The most modern change within the art, she said, was the development of 'social circus' - use to help empower people, “[such as] homeless kids, kids [with autism], and at-risk demographics.”

Gravity as a unifying force

Wunderle said he believed productions like Cirque du Soleil, Cirque Mechanics, and Seven Fingers - what some call “New Age circus” - has been the driver of changes to the circus industry

“[It] is much more theatrical - there are story lines that are told … and those programs are doing really well… [They are] very hip and modern, and I think my kids' generation will grow up knowing that to be circus, not so much the big extravaganzas of my childhood.

NECCA has integrated risk recreation and social circus into their program, making circus more accessible to the public. The Center is currently awaiting approval of a grant through the NEA to bring in new companies of American performers, supporting the health of circus arts.

“[Circus arts] really is a big contributor [to our regional economy],” said Wunderle, “between what I'm doing at Wunderle's Big Top Adventures, NECCA, the Van Lodostov Family Circus Camp, and Circus Smirkus. Circus in America might be faltering a little bit, but youth circus is thriving.”

“The future of American circus is a lot of different things,” Smith said. “In other countries, circus [has been recognized] as an art form for a long time, but it is very new in America.”

The future of the arts under a Trump administration remains to be seen, but it will face financial distress should the NEA dissolve.

“It's devastating on all forms of arts,” Wunderle said about the news. “The arts is what allows a large chunk of our population to feel valued and to be passionate about not only their talents but what they can offer the world.”

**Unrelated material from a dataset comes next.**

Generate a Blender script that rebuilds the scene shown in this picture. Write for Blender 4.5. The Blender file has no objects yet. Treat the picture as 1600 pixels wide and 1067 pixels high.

Wunderle continued to explain that there are now more opportunities for youth to enter the circus world.

“Many of these [regional circus arts] organizations are creating an interest in circus arts as a hobby. [At Circus Smirkus] we are looking for talented youth from ages 10-18 from all over the world … So I think kids are actually getting more exposure to circus than [in previous generations.]”

Though funding will be obstacle, he believes youth will carry the history of circus into the future.

Circus arts has welcomed a diversity of participants - those who are wheelchair-bound, those who face mental, social, or economic impingements, and those who don't. But Smith and Smith-Forchion see something that connects everyone.

“[E]very single human body experiences gravity,” said Elsie. “and the performance of a circus acrobat is a process of defying, toying, and playing with gravity.”

Serenity added: “[Gravity] is the unifying factor … [It] allows us to have more poetry in what we do, because it is more imminent.”

Students and members of the community will be able to experience gravity in NECCA's new building, opening July 2017, just another example of how circus arts in the Windham County is suspended in a thriving space with new developments still unfurling.